> Written instruction
Copy exactly the lines from the start of the data below through the one that carries "COL = SC.collection", and only those.
Begin Data extract
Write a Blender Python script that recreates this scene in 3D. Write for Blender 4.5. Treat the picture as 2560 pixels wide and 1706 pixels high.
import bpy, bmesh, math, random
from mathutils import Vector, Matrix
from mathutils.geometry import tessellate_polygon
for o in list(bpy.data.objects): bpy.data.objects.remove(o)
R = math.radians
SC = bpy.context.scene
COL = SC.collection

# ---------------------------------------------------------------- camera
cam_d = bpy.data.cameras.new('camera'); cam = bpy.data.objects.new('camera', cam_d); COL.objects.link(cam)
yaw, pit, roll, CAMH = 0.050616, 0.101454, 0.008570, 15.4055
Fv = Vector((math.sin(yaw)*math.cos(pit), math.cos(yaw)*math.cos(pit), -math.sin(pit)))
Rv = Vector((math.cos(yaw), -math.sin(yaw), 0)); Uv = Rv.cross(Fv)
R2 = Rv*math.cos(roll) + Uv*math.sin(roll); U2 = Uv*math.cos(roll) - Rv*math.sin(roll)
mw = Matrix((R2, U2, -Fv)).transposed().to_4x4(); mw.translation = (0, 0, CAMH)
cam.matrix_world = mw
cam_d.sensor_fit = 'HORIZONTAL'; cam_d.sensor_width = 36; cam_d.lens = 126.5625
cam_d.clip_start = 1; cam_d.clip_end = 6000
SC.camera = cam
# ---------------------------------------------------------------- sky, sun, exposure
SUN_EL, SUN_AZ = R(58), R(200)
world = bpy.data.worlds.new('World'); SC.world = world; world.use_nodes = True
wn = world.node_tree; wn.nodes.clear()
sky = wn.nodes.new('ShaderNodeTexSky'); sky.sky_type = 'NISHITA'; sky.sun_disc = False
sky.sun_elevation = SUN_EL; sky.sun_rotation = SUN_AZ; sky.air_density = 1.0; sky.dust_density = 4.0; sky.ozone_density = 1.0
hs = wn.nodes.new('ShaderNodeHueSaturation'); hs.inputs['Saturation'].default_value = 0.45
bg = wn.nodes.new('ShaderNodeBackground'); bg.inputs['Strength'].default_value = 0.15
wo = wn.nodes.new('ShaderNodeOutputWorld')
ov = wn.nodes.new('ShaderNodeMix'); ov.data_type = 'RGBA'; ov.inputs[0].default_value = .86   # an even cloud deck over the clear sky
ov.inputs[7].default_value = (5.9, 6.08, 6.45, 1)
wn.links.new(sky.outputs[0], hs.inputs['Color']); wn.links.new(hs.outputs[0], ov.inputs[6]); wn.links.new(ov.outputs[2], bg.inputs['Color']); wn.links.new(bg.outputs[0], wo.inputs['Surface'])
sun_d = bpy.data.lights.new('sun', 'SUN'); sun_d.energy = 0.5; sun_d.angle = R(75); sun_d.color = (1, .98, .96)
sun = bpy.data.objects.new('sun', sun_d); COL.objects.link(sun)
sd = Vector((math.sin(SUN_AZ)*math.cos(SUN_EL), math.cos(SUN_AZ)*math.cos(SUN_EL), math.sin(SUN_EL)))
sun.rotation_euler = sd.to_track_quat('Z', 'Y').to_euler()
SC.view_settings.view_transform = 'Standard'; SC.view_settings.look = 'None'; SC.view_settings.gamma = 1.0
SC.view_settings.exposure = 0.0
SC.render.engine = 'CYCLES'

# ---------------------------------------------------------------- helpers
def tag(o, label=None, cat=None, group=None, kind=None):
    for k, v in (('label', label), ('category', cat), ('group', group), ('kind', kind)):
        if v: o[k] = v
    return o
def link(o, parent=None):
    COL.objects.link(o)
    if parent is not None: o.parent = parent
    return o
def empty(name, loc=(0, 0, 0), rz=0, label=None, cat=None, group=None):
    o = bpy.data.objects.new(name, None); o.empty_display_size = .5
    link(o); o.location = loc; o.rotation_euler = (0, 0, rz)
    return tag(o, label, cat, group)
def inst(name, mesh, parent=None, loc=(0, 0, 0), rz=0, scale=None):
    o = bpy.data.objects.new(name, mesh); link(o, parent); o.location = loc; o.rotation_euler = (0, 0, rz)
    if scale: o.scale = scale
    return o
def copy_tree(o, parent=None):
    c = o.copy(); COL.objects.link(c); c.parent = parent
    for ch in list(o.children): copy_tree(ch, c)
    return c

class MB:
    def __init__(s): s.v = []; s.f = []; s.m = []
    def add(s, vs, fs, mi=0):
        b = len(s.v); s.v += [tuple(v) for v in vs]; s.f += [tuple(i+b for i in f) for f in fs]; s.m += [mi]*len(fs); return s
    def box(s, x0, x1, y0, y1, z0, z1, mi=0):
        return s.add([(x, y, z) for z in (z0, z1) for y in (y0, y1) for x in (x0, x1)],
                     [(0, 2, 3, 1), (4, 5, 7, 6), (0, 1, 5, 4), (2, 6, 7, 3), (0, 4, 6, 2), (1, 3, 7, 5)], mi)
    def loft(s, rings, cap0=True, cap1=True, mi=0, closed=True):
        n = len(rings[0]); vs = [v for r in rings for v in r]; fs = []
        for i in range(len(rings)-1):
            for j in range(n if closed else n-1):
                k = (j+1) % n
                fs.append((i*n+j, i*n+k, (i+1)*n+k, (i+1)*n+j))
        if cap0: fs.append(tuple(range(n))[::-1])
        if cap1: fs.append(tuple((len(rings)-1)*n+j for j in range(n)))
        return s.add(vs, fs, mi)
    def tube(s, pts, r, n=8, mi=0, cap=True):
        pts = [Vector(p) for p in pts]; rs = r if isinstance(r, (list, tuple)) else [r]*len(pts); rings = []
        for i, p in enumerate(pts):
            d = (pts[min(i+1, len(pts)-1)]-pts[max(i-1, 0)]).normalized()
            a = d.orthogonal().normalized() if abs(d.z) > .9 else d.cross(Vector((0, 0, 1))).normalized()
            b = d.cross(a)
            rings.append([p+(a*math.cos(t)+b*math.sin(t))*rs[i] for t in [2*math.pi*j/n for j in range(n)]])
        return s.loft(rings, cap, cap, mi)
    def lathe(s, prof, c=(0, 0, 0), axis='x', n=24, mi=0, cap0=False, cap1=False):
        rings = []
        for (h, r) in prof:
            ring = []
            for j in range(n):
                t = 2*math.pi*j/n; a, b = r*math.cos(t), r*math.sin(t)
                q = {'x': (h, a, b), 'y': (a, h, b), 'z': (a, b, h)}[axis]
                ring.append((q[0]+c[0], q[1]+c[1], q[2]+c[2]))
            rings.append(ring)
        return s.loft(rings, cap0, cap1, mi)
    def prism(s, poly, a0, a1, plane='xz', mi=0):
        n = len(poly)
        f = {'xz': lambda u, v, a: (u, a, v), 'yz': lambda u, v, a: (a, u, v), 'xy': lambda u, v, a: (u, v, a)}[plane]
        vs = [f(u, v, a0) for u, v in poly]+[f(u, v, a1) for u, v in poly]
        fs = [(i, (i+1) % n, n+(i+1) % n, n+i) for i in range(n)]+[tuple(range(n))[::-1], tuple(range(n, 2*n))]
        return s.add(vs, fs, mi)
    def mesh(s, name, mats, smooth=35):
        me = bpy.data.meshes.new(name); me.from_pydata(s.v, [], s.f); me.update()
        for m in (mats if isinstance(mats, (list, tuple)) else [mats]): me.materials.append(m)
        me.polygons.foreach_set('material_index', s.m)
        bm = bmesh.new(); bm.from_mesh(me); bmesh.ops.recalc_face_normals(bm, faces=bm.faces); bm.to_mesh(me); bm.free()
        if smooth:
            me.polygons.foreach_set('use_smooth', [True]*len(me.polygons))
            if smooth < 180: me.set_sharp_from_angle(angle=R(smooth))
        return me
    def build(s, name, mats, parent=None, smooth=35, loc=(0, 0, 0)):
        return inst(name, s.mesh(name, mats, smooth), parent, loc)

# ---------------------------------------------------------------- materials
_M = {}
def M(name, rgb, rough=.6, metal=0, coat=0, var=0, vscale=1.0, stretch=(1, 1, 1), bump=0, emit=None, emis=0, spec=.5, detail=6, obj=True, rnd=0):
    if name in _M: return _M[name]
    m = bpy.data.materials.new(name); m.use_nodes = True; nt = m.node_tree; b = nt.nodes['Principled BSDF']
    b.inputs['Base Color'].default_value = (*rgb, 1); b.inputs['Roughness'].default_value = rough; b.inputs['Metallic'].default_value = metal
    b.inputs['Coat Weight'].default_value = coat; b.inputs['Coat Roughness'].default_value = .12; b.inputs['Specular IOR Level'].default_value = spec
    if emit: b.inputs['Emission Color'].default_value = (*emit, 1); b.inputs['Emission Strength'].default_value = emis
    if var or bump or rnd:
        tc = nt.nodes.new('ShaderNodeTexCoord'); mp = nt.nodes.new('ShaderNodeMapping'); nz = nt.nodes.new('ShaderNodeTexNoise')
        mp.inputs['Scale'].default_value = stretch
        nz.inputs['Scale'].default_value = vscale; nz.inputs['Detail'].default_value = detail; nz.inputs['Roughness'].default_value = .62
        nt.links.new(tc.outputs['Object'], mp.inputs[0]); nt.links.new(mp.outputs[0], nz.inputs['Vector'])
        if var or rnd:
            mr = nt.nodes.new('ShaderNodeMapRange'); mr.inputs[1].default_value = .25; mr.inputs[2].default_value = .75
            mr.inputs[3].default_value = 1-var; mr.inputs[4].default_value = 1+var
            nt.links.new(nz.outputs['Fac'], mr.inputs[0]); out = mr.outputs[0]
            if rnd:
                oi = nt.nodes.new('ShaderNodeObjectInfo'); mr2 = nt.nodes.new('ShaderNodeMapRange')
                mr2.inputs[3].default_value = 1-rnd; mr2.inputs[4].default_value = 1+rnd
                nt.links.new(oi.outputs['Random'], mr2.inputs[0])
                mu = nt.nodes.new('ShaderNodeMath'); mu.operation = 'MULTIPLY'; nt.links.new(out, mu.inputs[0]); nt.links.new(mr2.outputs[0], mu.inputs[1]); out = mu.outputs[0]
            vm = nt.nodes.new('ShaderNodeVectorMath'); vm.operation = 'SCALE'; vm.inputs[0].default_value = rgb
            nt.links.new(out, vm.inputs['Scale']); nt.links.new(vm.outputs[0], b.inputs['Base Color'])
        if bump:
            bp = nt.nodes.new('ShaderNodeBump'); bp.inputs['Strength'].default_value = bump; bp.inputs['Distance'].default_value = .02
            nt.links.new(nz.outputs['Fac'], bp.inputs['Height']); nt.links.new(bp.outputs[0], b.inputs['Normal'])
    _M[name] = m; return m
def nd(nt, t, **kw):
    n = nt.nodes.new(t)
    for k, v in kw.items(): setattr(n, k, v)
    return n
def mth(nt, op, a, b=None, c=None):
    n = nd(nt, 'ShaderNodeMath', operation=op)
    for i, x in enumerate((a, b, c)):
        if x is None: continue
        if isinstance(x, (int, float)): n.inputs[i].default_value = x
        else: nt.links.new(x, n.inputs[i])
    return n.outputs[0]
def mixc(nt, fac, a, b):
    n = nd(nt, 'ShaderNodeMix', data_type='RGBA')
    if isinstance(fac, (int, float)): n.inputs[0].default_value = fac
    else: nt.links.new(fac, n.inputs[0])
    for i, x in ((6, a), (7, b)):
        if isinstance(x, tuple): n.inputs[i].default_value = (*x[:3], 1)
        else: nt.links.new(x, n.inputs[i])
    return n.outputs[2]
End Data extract
> Answer to this problem
Write a Blender Python script that recreates this scene in 3D. Write for Blender 4.5. Treat the picture as 2560 pixels wide and 1706 pixels high.
import bpy, bmesh, math, random
from mathutils import Vector, Matrix
from mathutils.geometry import tessellate_polygon
for o in list(bpy.data.objects): bpy.data.objects.remove(o)
R = math.radians
SC = bpy.context.scene
COL = SC.collection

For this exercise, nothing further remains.